### The problem
Write out the listing, please, but only from its first line through the line containing "sofa2.location = (sox, soy-1.775, STEP_Z+.003)", exactly as given and without pictures.

****************

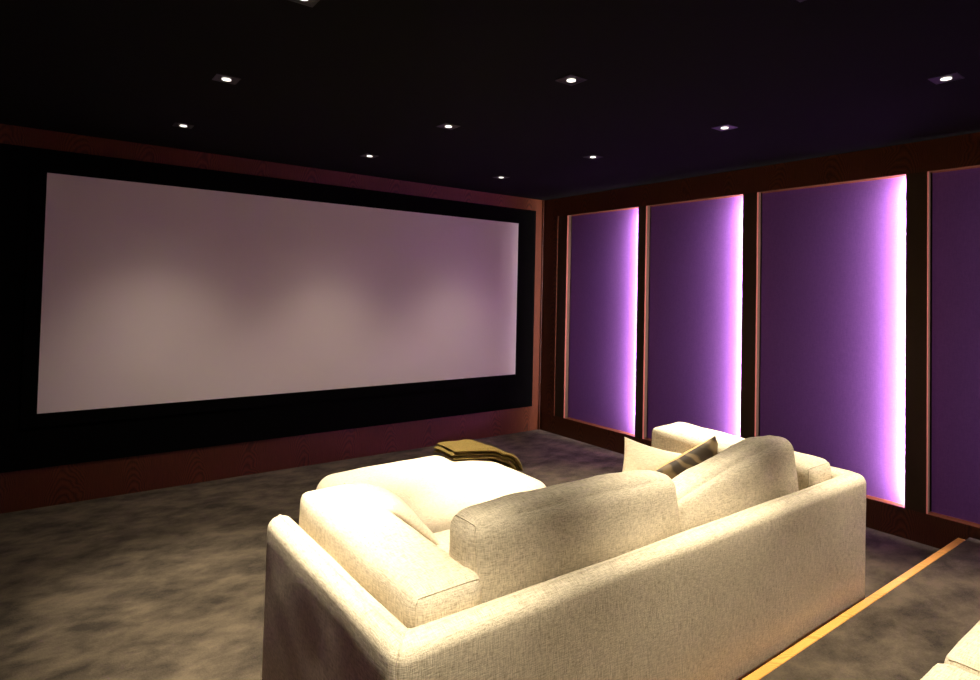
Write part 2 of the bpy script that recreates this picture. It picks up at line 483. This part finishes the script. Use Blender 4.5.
sofa, sox, soy = make_sofa('cream linen two-seat sofa seen from behind in front of the low platform')
def back_cushion(root, x0, x1, yb, ztop, lean, seed, tall, twist=0):
    wdt = (x1-x0)/2
    hz = (ztop-.46)/2
    def dfm(c, u):
        k = (u[2]+1)/2
        c.y += -lean*k                       # leans towards the back
        c.z += (tall(u[0]) if u[2] > -1 else 0)*k
        c.y = c.y*(1-.28*k*k) + .02*twist*u[0]
        return c
    return soft_box('back_cushion', (wdt, .098, hz), .058, (.012, .010, .012), LINEN, root,
             ((x0+x1)/2-sox, yb+.098-soy, .46+hz), wr=.007, seed=seed, n=(34, 18, 20), deform=dfm, seam=[(0, -1), (0, 1)], seam_mat=LINEN)
back_cushion(sofa, -3.562, -2.575, -3.765, .872, .0, 21, lambda u: -.012*u + .008*(1-u*u))
back_cushion(sofa, -2.585, -1.64, -3.765, .872, -.02, 33, lambda u: -.036+.075*min(u, .55) + .014*(1-u*u))

sofa2 = copy_tree(sofa)
sofa2['label'] = 'brightly lit cream sofa on the platform, only its corner showing at bottom right'
sofa2.location = (sox, soy-1.775, STEP_Z+.003)

# ------------------------------------------------------------------ ottoman and throw
ott = thing('ottoman', 'large rounded cream ottoman between the sofa and the projection screen', 'ottoman', (-2.715, -2.14, 0))
soft_box('upholstered_body', (.565, .45, .20), .10, (.012, .012, .045), CREAM, ott, (0, 0, .06+.20), wr=.003, seed=41, n=(34, 28, 14))
for sx in (-1, 1):
    for sy in (-1, 1):
        obj('foot', box(sx*.48-.03, sx*.48+.03, sy*.34-.03, sy*.34+.03, 0, .07, bevel=.004), PIL, ott)

def ott_top(x, y):     # height of the ottoman's upper surface (world)
    ux = max(-1, min(1, (x+2.715)/.565)); uy = max(-1, min(1, (y+2.14)/.45))
    z = .46 + .045*(1-ux*ux)**.6*(1-uy*uy)**.6
    r = .10
    ex = max(0, abs(x+2.715)-(.577-r)); ey = max(0, abs(y+2.14)-(.462-r))
    e = min(r, math.hypot(ex, ey)); z -= r-math.sqrt(max(0, r*r-e*e))
    return z

def make_throw():
    root = thing('folded_throw', 'olive brown wool throw folded on the far right corner of the ottoman', 'blanket', (-2.3, -1.95, .50))
    ang = -.17
    ca, sa = math.cos(ang), math.sin(ang)
    L0, W = .60, .34
    TH = .022
    cxy = Vector((-2.20, -1.945))
    # one long cloth ribbon (section in the local width direction) folded in layers
    def surf(s, w, lift):
        # s along the length (0 left end .. L0 right, hanging over the right edge), w across
        x = cxy.x + (s-L0*.5)*ca - w*sa; y = cxy.y + (s-L0*.5)*sa + w*ca
        edge = -2.715+.535
        if x <= edge: return Vector((x, y, ott_top(x, y)+lift))
        # arc-length past the rounded edge: hang down outside the body
        over = x-edge
        r = .082+lift
        a = min(over/r, PI/2*.93)
        zz = ott_top(edge, y) - r*(1-math.cos(a)) + lift
        xx = edge + r*math.sin(a)
        rest = max(0, over-r*a)
        return Vector((xx+rest*.12, y, zz-rest*.99))
    def layer(w0, w1, s0, s1, base, seed, puff=1):
        bm = bmesh.new(); NS, NW = 34, 22
        top, bot = [], []
        for i in range(NS+1):
            a = []; c = []
            for j in range(NW+1):
                s = s0+(s1-s0)*i/NS; w = w0+(w1-w0)*j/NW
                e = min(j, NW-j)/NW; e2 = min(i, NS-i)/NS
                rd = min(1, math.sqrt(max(0, 1-(1-min(1, e*12))**2)))*min(1, math.sqrt(max(0, 1-(1-min(1, e2*16))**2)))
                wv = noise.noise(Vector((s*9+seed, w*9, seed)))*.011 + noise.noise(Vector((s*24, w*24+seed, 1)))*.0022
                ew = noise.noise(Vector((s*7+seed*3, 0, seed)))*.008
                a.append(bm.verts.new(surf(s, w+ew, base+TH/2+(TH/2+wv*.8)*rd*puff)))
                c.append(bm.verts.new(surf(s, w+ew, base+TH/2-(TH/2)*rd)))
            top.append(a); bot.append(c)
        for i in range(NS):
            for j in range(NW):
                bm.faces.new([top[i][j], top[i+1][j], top[i+1][j+1], top[i][j+1]])
                bm.faces.new([bot[i][j], bot[i][j+1], bot[i+1][j+1], bot[i+1][j]])
        for i in range(NS):
            bm.faces.new([top[i][0], bot[i][0], bot[i+1][0], top[i+1][0]]); bm.faces.new([top[i][NW], top[i+1][NW], bot[i+1][NW], bot[i][NW]])
        for j in range(NW):
            bm.faces.new([top[0][j], top[0][j+1], bot[0][j+1], bot[0][j]]); bm.faces.new([top[NS][j], bot[NS][j], bot[NS][j+1], top[NS][j+1]])
        bmesh.ops.translate(bm, verts=bm.verts, vec=-Vector(root.location))
        return obj('fold', bm, THROW, root, smooth=True)
    layer(-W/2, W/2, .0, L0, .004, 1)
    layer(-W/2+.012, W/2-.01, -.008, L0-.006, .004+TH+.001, 5)
    layer(-W/2+.004, W/2-.004, .012, L0-.045, .004+2*TH+.002, 9)
    return root
make_throw()

# ------------------------------------------------------------------ throw pillows
from mathutils import Euler
SEAT = .475
def make_pillow(label, a, T, corner, tip, rot, front, back, seed, pull=.1):
    """the named corner of the pillow sits at `tip`; whatever would sink into the seat is squashed flat on it"""
    Rm = Euler(rot).to_matrix()
    ctr = Vector(tip) - Rm @ Vector((corner[0]*a, 0, corner[1]*a))
    base = Vector((ctr.x, ctr.y, SEAT))
    root = thing('throw_pillow', label, 'pillow', base)
    for nm, sd, m in (('front_cover', 1, front), ('back_cover', -1, back)):
        bm = pillow_bm(a, T, sd, seed, pull=pull)
        for v in bm.verts:
            w = Rm @ v.co + ctr - base
            if w.z < .05: w.z = .004 + max(0, (w.z+.12))*.27 if w.z > -.12 else .004
            v.co = w
        obj(nm, bm, m, root, smooth=True)
    return root
make_pillow('plain cream throw pillow propped at the right end of the sofa seat', .22, .075, (-1, 1), (-1.93, -2.90, .755), (-.2, .19, -.75), CREAM, CREAM, 2)
make_pillow('dark brown patterned throw pillow with one pointed corner up, beside the right arm', .21, .095, (1, 1), (-1.62, -3.27, .798), (.25, -.50, -.50), TAN, PATT, 5, pull=.03)
make_pillow('cream throw pillow tucked against the inner side of the left sofa arm', .19, .07, (0, 0), (-3.37, -2.90, .600), Matrix(((0, -.64, -.77), (1, 0, 0), (0, -.77, .64))).to_euler(), CREAM, CREAM, 8, pull=.06)

# ------------------------------------------------------------------ downlights
XS = (-3.88, -2.55, -1.24); YS = (-.80, -1.95, -3.06, -4.20)
names = {(-3.88, -1.95): 'square black recessed downlight at upper left of the photo, in a faint square frame',
         (-3.88, -.80): 'recessed downlight nearest the left half of the projection screen',
         (-2.55, -1.95): 'recessed ceiling downlight above the ottoman',
         (-2.55, -.80): 'recessed ceiling downlight near the middle of the projection screen top',
         (-1.24, -.80): 'smallest looking downlight, nearest the corner where screen wall and purple wall meet',
         (-2.55, -3.06): 'bright recessed downlight at top centre of the photo',
         (-1.24, -1.95): 'recessed downlight above the purple panel nearest the screen',
         (-1.24, -3.06): 'recessed downlight whose square trim catches a purple glow',
         (-1.24, -4.20): 'recessed downlight at upper right of the photo, nearest the photo edge'}
def make_downlight():
    root = thing('recessed_downlight', 'x', 'ceiling light', (0, 0, H), group=None)
    h = .044; w_ = .062
    bm = bmesh.new(); ring(bm, -h, h, -h, h, .012, -.004, 0)
    for v in bm.verts: v.co = Vector((v.co.x, v.co.z, v.co.y))
    obj('square_trim', bm, TRIMM, root)
    # dark glass plate with the lamp lens in it
    obj('baffle', box(-h, h, -h, h, -.0025, -.0002), TRIMM, root)
    bm = bmesh.new(); bmesh.ops.create_cone(bm, cap_ends=True, segments=20, radius1=.022, radius2=.022, depth=.003)
    bmesh.ops.translate(bm, verts=bm.verts, vec=(0, 0, -.0045))
    obj('lens', bm, LAMP, root)
    return root
proto = make_downlight()
POW = {}
first = True
for x in XS:
    for y in YS:
        o = proto if first else copy_tree(proto)
        first = False
        o.location = (x, y, H)
        lb = names.get((x, y))
        o['label'] = lb or ('recessed downlight over the left rear corner of the sofa, above the photo' if (x, y) == (-3.88, -4.20) else
                            'recessed downlight over the left arm of the sofa, above the photo' if x == -3.88 else
                            'recessed downlight over the middle of the platform edge, above the photo')
        ld = bpy.data.lights.new('downlight_beam', 'SPOT')
        ld.energy = {-.80: 62, -1.95: 540, -3.06: 600, -4.20: 430}[y]; ld.spot_size = math.radians({-.80: 88, -1.95: 46, -3.06: 46, -4.20: 50}[y]); ld.spot_blend = 1.0
        ld.color = (1.0, .875, .66); ld.shadow_soft_size = .03
        lo = bpy.data.objects.new('downlight_beam', ld); C.objects.link(lo)
        lo.location = (x, y, H-.015)
        ld2 = ld.copy(); ld2.energy = 12 if y == -.80 else 26; ld2.spot_size = math.radians(112); ld2.name = 'downlight_spill'
        lo = bpy.data.objects.new('downlight_spill', ld2); C.objects.link(lo); lo.location = (x, y, H-.016)

# ------------------------------------------------------------------ world, camera, view
wd = bpy.data.worlds.new('world'); S.world = wd; wd.use_nodes = True
wd.node_tree.nodes['Background'].inputs[0].default_value = (0, 0, 0, 1)
cd = bpy.data.cameras.new('camera'); cam = bpy.data.objects.new('camera', cd); C.objects.link(cam)
yaw, pit, rol = (math.radians(a) for a in (36.539, 1.539, 1.3))
F = Vector((math.sin(yaw)*math.cos(pit), math.cos(yaw)*math.cos(pit), math.sin(pit)))
R = Vector((math.cos(yaw), -math.sin(yaw), 0)); U = R.cross(F)
R2 = R*math.cos(rol)+U*math.sin(rol); U2 = -R*math.sin(rol)+U*math.cos(rol)
M = Matrix(((R2.x, U2.x, -F.x, -4.601), (R2.y, U2.y, -F.y, -5.197), (R2.z, U2.z, -F.z, 1.563), (0, 0, 0, 1)))
cam.matrix_world = M
cd.sensor_width = 36; cd.lens = 606.336/980*36; cd.shift_y = -66.316/980; cd.clip_start = .02
S.camera = cam
S.view_settings.view_transform = 'Standard'; S.view_settings.look = 'None'
S.view_settings.exposure = 0; S.view_settings.gamma = 1; S.view_settings.use_curve_mapping = False
S.cycles.max_bounces = 10; S.cycles.diffuse_bounces = 6
S.cycles.sample_clamp_indirect = 6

****************

### Answer to the exercise
Write part 2 of the bpy script that recreates this picture. It picks up at line 483. This part finishes the script. Use Blender 4.5.
sofa, sox, soy = make_sofa('cream linen two-seat sofa seen from behind in front of the low platform')
def back_cushion(root, x0, x1, yb, ztop, lean, seed, tall, twist=0):
    wdt = (x1-x0)/2
    hz = (ztop-.46)/2
    def dfm(c, u):
        k = (u[2]+1)/2
        c.y += -lean*k                       # leans towards the back
        c.z += (tall(u[0]) if u[2] > -1 else 0)*k
        c.y = c.y*(1-.28*k*k) + .02*twist*u[0]
        return c
    return soft_box('back_cushion', (wdt, .098, hz), .058, (.012, .010, .012), LINEN, root,
             ((x0+x1)/2-sox, yb+.098-soy, .46+hz), wr=.007, seed=seed, n=(34, 18, 20), deform=dfm, seam=[(0, -1), (0, 1)], seam_mat=LINEN)
back_cushion(sofa, -3.562, -2.575, -3.765, .872, .0, 21, lambda u: -.012*u + .008*(1-u*u))
back_cushion(sofa, -2.585, -1.64, -3.765, .872, -.02, 33, lambda u: -.036+.075*min(u, .55) + .014*(1-u*u))

sofa2 = copy_tree(sofa)
sofa2['label'] = 'brightly lit cream sofa on the platform, only its corner showing at bottom right'
sofa2.location = (sox, soy-1.775, STEP_Z+.003)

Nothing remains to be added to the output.